Written by , published November 20, 2013

A group of historians and others who study the historic French presence in the upper Mississippi Valley will gather in Austin this weekend to discuss a French explorer who’s New World journey encountered rough travels in a territory that came to be Texas.

The Center for French Colonial Studies is holding its annual convention at the Bullock Texas State History Museum. This year’s theme is “The Lasting Legacy of René Robert Cavelier, Sieur de La Salle from the St. Lawrence River Valley to the Gulf of Mexico.”

Registration for the event has closed, but the museum says people interested in attending the symposium on Saturday can call Kate Betz at 512/936-4625 to inquire about attending.

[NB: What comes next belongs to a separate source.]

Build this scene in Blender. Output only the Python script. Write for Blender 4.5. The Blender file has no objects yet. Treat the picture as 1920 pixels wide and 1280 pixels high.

In January of 1685, after a five-month journey from France, explorer La Salle made landfall on the Texas Gulf Coast, believing himself to be close to the mouth of the Mississippi River. Within months, the expedition had lost two ships. The one remaining vessel, La Belle, sank in the rough seas of Matagorda Bay in 1686, and within the year, while attempting to walk back to French lands in the north, La Salle was murdered by disenchanted followers.

The Texas Historical Commission excavated the Belle shipwreck in the mid-1990s. Finds included “the hull of the ship, three bronze cannons, thousands of glass beads, bronze hawk bells, pottery and even the skeleton of a crew member,” the historical commission says on its website.

Artifacts from the La Belle have been displayed at various museums, and next fall, the Bullock will host an exhibit featuring the hull of the excavated Belle and other artifacts.